The US Federal Reserve is widely expected to raise interest rates by 75 bps for the third time in a row on Thursday, taking the target range to 3.00% - 3.25%.
The expectations of a 100 bps rate hike came into fruition following the hotter-than-expected August inflation print but has since been dialed back. It's still possible, but highly unlikely.
Here's the rundown for everything you need to know heading into the rate hike.
US headline inflation decelerated to 8.3% year-on-year in August from 8.5% in July mostly thanks to falling energy prices.
However, the market was spooked by a hot and rather broad-based increase in core inflation, accelerating to 6.3% from 5.9% in July.
"With a monthly pickup in core CPI of 0.6% there is no room for the Fed to soften its rhetoric in the near-term," said Zurich Insurance.
The S&P 500 has rallied at least 1% on every Fed decision day since the tightening cycle started in March.
16 March +2.2%
4 May +3.0%
15 June +1.5%
27 July +2.6%
Average gain: 2.3%
Still, traders are incredibly nervous heading into the decision day, with put/call premiums at levels never seen before and higher than the 2008 capitulation, according to Sentiment Trader.
In layman's terms: Investors are paying a record premium to protect their portfolio ahead of tomorrow's Fed meeting.
The hot August inflation print caught everybody off guard, with a knee-jerk -5.5% selloff for the Nasdaq 100. As the Bob Farrell saying goes, "when all experts agree, something else tends to happen."
Even then, the evidence of cooling inflation and slowing growth continues to mount.
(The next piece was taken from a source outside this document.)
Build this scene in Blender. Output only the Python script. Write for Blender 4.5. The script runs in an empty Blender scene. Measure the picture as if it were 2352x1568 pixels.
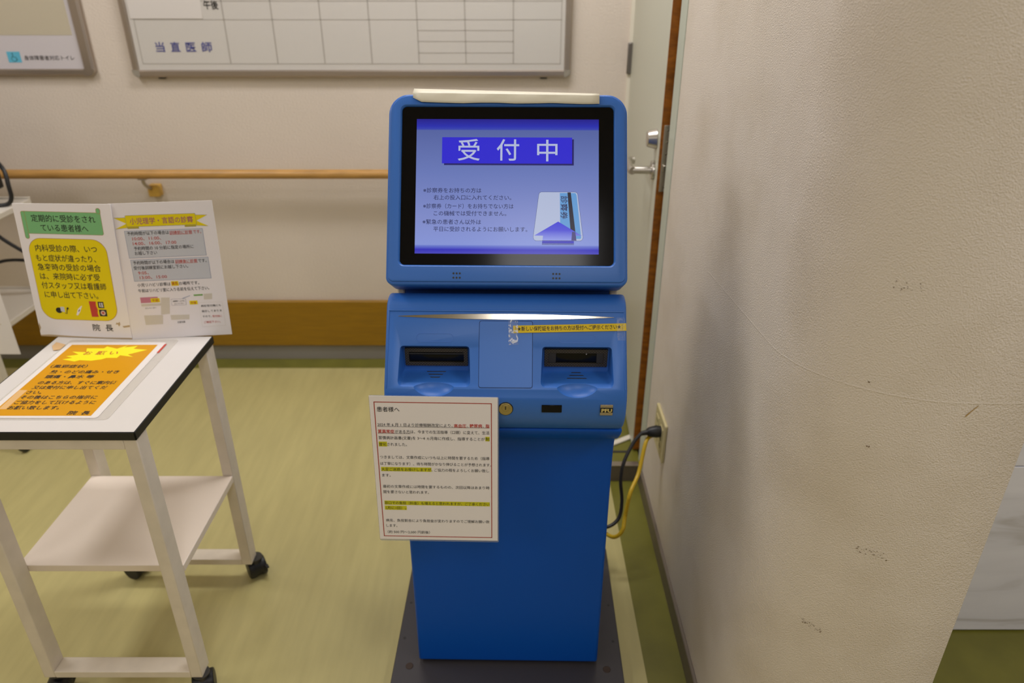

"Small businesses’ price plans saw another substantial fall in August, pointing to significantly lower inflation rates in the months ahead," said Zurich analysts.
US consumer inflation expectations have also started to roll over, hitting their lowest since mid 2021. "In any event, perceptions of higher prices have calmed, particularly since June when the Federal Reserve first hiked 75 bps," said BMO economics.
US economic growth is also on the verge of a third consecutive quarter of decline. The Atlanta Fed's GDPNow model estimates for real GDP growth in the third quarter of 2022 to be 0.3% from 0.5% last week and 2.5% earlier this month.
Perhaps what's more important than the widely expected rate hike is the Fed's updated FOMC projections for the economy and interest rates.
"Compared to the last update in June, we expect Committee members to lower their growth forecasts, raise inflation forecasts, and raise projections for the fed funds rate," said Bill Diviney, Senior Economist at ABN Amro.
"The projections are also likely to suggest that monetary policy will remain restrictive through 2023 and into 2024," he added.
This has already been reflected in the Fed funds terminal rate, which has jumped to almost 4.5% from around 3.3% in late July.